6.1. – La censura non è condivisibile.

In disparte la valutazione di inammissibilità, operata dal T.A.R., va altresì rilevato che la decisione del giudice di prime cure si fonda su una ricostruzione della situazione di fatto non incisa dall’appello e del tutto corretta.

Infatti, la quota di cui si verte è destinata ad interventi al servizio del patrimonio di edilizia residenziale pubblica, e quindi nell’ambito dei programmi di recupero urbano ammessi al finanziamento, ed agisce solo come strumento accessorio di attribuzione qualora ci fossero PRU in esubero rispetto ai fondi disponibili. Nella delibera si legge che "riguardo la riserva del 70%…, essa risulta rispettata per i programmi ammissibili relativamente ai fondi del bando di cui alla delibera di C.R. n. 306/98 e comunque sono state finanziate tutte le proposte ammissibili di quella provincia", pertanto la ripartizione effettuata appare coerente con le previsioni vigenti, per cui appare coerente con le finalità della norma che con le disponibilità residue siano stati finanziati i PRU provenienti da altri comuni ricadenti in diverse province del territorio regionale.

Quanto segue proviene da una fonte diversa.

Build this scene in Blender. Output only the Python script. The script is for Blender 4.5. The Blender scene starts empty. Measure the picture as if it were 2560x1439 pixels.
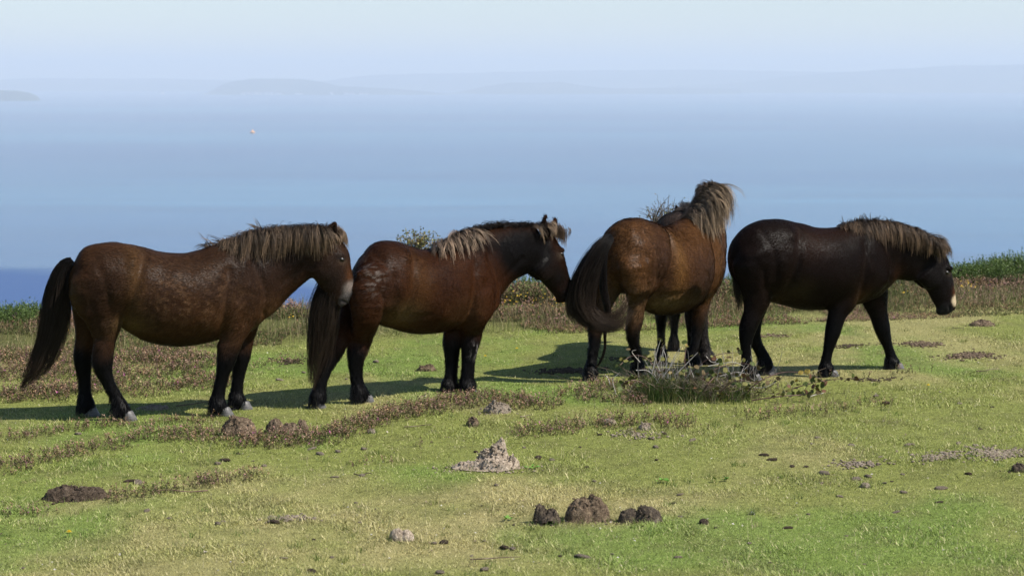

7. – L’appello va quindi respinto. Le spese processuali seguono la soccombenza e si liquidano come in dispositivo.

P.Q.M.

Il Consiglio di Stato in sede giurisdizionale (Sezione Quarta), definitivamente pronunziando in merito al ricorso in epigrafe, così provvede:

1. Respinge l’appello n. 6654 del 2002;

2. Condanna il Comune di Bari a rifondere alla Regione Puglia e ai comuni di Brindisi, Ruvo di Puglia, Bisceglie, Triggiano, Barletta, Alberobello, Cerignola e Gioia del Colle, le spese del presente grado di giudizio, che liquida, in favore di ognuna delle parti resistenti e controinteressate costituite, in Euro. 1.000,00 (euro mille, comprensivi di spese, diritti di procuratore e onorari di avvocato) oltre I.V.A., C.N.A.P. e rimborso spese generali, come per legge.

Ordina che la presente decisione sia eseguita dall’autorità amministrativa.

Testo non ufficiale. La sola stampa del bollettino ufficiale ha carattere legale.